Outro aspecto importante é que a investigação policial não é “oba-oba”. Não é “pirotecnia de rua” nem ronda ostensiva. Importa em certa complexidade e em inúmeros riscos, inclusive riscos extremos nos quais se recorrem a táticas de enfrentamento armado. Não é fácil fazer uma boa investigação criminal. Requer discernimento, certa experiência, ágil articulação de informações e certas habilidades essenciais à prática da investigação policial. É um trabalho que, quanto mais discreto, científico e preciso, melhor. Isso se reflete na qualidade do resultado da apuração dos delitos. Por essa razão, deve-se evitar confundir a Polícia Judiciária com outras polícias de características ostensivas.
Por se tratar de investigação policial, deve-se admitir que é fundamental investir no constante treinamento, disciplina, aprimoramento e inteligência da Polícia Civil, que é quem realiza a investigação criminal, com vistas a efetivar serviços constitucionais essenciais à sociedade.
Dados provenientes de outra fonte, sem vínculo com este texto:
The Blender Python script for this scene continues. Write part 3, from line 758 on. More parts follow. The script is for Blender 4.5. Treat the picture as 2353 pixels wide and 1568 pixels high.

A valorização dos policiais civis nos Estados e investimento em tecnologia, método e instalações dignas são medidas que evidenciam o compromisso com a investigação dos delitos e atendimento dos apelos da população por justiça.
Impor penas de qualquer jeito ou a qualquer um é coisa de regimes medonhos e degradantes. Politizar e concentrar a investigação policial nas mãos de grupelhos, quando há instituições democráticas para efetuá-las e administrá-las, são práticas comprometedoras comuns a ditadores e a gestores corruptíveis. A investigação dos crimes e a devida penalização são essenciais à ordem social. Investigar não é só desvendar versões, mas dar condição para que a justiça seja feita. Por isso, investigar os delitos com eficácia é imprescindível e basilar à ordem pública, à liberdade e à cidadania numa sociedade de perspectiva democrática.